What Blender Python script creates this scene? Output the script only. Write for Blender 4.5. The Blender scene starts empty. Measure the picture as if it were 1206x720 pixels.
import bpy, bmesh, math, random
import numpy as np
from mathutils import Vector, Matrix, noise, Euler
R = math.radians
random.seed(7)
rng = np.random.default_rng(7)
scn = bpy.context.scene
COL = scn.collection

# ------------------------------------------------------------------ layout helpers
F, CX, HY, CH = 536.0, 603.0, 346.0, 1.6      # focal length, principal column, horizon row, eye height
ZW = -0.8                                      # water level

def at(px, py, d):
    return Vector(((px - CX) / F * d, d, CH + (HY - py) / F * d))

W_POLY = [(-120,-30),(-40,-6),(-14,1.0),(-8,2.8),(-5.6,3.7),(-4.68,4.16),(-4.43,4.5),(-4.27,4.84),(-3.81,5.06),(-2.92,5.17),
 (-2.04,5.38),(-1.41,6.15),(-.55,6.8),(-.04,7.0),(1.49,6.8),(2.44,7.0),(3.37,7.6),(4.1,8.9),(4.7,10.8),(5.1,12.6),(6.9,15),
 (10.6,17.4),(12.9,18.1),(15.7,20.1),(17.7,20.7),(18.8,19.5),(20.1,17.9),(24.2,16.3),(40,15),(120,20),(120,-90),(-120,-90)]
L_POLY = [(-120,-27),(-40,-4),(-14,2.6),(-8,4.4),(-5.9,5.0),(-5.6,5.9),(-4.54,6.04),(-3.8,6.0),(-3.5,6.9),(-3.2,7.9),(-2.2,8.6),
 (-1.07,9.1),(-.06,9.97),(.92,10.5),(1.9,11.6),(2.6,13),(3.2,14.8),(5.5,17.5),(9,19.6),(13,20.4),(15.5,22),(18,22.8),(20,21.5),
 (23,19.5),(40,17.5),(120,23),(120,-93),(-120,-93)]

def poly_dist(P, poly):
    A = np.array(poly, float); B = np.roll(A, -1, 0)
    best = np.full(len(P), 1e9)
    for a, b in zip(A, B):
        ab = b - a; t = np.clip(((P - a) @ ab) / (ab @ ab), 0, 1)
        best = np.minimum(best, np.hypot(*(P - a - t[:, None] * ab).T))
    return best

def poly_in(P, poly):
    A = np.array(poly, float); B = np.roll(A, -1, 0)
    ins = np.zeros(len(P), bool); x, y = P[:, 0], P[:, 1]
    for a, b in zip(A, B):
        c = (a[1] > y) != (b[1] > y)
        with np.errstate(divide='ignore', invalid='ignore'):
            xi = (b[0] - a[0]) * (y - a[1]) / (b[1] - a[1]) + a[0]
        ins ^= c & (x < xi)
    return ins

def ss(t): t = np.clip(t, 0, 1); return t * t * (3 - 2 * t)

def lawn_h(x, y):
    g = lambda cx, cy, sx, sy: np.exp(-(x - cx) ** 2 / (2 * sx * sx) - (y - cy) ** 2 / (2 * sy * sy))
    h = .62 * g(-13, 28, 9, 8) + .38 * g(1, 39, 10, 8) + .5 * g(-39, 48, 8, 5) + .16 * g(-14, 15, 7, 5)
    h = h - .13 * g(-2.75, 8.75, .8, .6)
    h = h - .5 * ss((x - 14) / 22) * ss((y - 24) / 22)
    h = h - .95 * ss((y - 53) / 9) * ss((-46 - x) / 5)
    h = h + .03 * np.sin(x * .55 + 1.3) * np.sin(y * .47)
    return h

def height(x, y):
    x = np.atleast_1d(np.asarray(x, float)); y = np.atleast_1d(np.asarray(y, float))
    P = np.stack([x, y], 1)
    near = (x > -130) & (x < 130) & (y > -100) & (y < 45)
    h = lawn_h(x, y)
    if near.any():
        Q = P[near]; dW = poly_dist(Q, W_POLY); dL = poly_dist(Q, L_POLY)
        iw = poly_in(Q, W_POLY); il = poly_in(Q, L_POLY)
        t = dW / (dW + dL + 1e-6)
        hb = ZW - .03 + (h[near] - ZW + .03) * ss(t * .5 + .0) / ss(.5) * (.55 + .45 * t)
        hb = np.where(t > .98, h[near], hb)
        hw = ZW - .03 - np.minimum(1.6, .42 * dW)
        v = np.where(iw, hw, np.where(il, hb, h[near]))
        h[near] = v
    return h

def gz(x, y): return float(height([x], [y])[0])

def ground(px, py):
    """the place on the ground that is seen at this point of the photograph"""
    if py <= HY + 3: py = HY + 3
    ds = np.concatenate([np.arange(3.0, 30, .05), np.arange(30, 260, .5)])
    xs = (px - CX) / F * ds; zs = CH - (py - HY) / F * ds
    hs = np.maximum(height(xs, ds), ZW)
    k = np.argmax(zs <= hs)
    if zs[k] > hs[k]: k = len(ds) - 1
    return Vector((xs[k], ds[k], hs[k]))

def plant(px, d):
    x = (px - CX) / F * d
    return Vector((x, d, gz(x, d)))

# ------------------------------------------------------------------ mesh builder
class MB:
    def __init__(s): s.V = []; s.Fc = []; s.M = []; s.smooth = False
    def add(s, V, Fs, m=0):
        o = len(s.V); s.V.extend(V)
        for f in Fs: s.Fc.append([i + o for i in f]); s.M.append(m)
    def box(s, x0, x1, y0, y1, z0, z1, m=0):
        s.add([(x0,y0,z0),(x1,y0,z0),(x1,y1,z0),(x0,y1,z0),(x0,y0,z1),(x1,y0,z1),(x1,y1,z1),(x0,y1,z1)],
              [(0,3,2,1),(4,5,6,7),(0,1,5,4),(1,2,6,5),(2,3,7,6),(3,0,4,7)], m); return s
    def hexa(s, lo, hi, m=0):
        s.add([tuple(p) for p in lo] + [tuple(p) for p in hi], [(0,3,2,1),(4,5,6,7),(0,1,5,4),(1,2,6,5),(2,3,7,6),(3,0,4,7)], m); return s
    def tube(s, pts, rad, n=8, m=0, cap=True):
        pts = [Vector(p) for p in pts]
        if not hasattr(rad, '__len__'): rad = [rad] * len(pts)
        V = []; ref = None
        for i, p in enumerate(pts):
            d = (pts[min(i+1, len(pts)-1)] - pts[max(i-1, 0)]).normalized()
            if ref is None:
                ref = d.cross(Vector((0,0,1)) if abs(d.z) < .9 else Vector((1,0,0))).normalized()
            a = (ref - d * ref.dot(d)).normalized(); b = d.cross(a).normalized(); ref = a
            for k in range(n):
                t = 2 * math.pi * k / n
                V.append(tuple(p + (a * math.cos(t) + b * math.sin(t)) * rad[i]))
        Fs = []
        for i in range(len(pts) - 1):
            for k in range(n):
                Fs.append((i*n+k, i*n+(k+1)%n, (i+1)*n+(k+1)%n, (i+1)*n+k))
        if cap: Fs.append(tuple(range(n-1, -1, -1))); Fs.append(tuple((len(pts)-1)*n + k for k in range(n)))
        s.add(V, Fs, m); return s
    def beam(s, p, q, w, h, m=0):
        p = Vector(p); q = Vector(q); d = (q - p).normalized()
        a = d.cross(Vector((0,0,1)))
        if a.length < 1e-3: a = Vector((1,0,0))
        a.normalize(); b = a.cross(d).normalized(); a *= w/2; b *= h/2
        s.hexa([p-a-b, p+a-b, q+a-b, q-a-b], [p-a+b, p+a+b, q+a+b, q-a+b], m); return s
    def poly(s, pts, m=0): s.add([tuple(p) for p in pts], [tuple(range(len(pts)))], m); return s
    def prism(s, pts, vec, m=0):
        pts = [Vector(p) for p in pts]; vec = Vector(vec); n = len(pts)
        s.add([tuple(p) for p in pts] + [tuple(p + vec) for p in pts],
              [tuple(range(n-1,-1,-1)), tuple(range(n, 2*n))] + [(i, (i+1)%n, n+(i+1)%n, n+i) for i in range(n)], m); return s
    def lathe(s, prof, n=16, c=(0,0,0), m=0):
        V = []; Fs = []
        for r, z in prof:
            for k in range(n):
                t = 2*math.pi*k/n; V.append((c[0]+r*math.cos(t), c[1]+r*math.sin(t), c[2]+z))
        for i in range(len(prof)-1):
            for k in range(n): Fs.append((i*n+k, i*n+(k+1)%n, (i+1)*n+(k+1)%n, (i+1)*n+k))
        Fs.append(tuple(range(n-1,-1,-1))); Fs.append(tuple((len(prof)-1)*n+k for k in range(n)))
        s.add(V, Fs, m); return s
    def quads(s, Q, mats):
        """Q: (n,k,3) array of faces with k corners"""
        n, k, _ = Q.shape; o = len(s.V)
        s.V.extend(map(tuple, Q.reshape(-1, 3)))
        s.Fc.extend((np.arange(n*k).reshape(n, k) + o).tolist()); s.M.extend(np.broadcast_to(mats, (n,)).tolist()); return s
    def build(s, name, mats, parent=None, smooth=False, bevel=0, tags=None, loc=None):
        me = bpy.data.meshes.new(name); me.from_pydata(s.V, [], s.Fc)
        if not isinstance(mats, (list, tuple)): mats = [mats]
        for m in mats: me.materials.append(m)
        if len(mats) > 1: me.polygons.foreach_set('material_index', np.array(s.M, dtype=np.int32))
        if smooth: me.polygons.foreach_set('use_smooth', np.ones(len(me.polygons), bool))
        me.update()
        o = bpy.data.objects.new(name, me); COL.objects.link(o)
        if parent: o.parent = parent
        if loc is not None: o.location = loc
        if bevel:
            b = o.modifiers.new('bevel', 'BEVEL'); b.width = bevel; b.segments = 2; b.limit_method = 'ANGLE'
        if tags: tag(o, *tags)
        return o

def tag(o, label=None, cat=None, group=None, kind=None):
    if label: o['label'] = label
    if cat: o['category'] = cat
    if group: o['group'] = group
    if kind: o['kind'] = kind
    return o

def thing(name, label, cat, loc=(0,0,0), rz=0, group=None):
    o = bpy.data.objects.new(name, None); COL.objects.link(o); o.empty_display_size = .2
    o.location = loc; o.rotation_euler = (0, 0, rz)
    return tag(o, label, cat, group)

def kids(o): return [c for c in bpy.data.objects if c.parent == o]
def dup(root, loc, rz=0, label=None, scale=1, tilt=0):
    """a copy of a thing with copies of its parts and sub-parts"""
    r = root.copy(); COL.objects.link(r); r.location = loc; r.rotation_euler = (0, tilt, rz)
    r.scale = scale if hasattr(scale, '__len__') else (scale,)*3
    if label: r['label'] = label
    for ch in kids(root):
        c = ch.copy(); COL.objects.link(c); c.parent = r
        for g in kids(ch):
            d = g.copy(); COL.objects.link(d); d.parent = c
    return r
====
■ **What to do**
Please give an exact restatement of only the lines from the beginning of the material above to the line with "def ss(t): t", inclusive.

■ **Task result**
What Blender Python script creates this scene? Output the script only. Write for Blender 4.5. The Blender scene starts empty. Measure the picture as if it were 1206x720 pixels.
import bpy, bmesh, math, random
import numpy as np
from mathutils import Vector, Matrix, noise, Euler
R = math.radians
random.seed(7)
rng = np.random.default_rng(7)
scn = bpy.context.scene
COL = scn.collection

# ------------------------------------------------------------------ layout helpers
F, CX, HY, CH = 536.0, 603.0, 346.0, 1.6      # focal length, principal column, horizon row, eye height
ZW = -0.8                                      # water level

def at(px, py, d):
    return Vector(((px - CX) / F * d, d, CH + (HY - py) / F * d))

W_POLY = [(-120,-30),(-40,-6),(-14,1.0),(-8,2.8),(-5.6,3.7),(-4.68,4.16),(-4.43,4.5),(-4.27,4.84),(-3.81,5.06),(-2.92,5.17),
 (-2.04,5.38),(-1.41,6.15),(-.55,6.8),(-.04,7.0),(1.49,6.8),(2.44,7.0),(3.37,7.6),(4.1,8.9),(4.7,10.8),(5.1,12.6),(6.9,15),
 (10.6,17.4),(12.9,18.1),(15.7,20.1),(17.7,20.7),(18.8,19.5),(20.1,17.9),(24.2,16.3),(40,15),(120,20),(120,-90),(-120,-90)]
L_POLY = [(-120,-27),(-40,-4),(-14,2.6),(-8,4.4),(-5.9,5.0),(-5.6,5.9),(-4.54,6.04),(-3.8,6.0),(-3.5,6.9),(-3.2,7.9),(-2.2,8.6),
 (-1.07,9.1),(-.06,9.97),(.92,10.5),(1.9,11.6),(2.6,13),(3.2,14.8),(5.5,17.5),(9,19.6),(13,20.4),(15.5,22),(18,22.8),(20,21.5),
 (23,19.5),(40,17.5),(120,23),(120,-93),(-120,-93)]

def poly_dist(P, poly):
    A = np.array(poly, float); B = np.roll(A, -1, 0)
    best = np.full(len(P), 1e9)
    for a, b in zip(A, B):
        ab = b - a; t = np.clip(((P - a) @ ab) / (ab @ ab), 0, 1)
        best = np.minimum(best, np.hypot(*(P - a - t[:, None] * ab).T))
    return best

def poly_in(P, poly):
    A = np.array(poly, float); B = np.roll(A, -1, 0)
    ins = np.zeros(len(P), bool); x, y = P[:, 0], P[:, 1]
    for a, b in zip(A, B):
        c = (a[1] > y) != (b[1] > y)
        with np.errstate(divide='ignore', invalid='ignore'):
            xi = (b[0] - a[0]) * (y - a[1]) / (b[1] - a[1]) + a[0]
        ins ^= c & (x < xi)
    return ins

def ss(t): t = np.clip(t, 0, 1); return t * t * (3 - 2 * t)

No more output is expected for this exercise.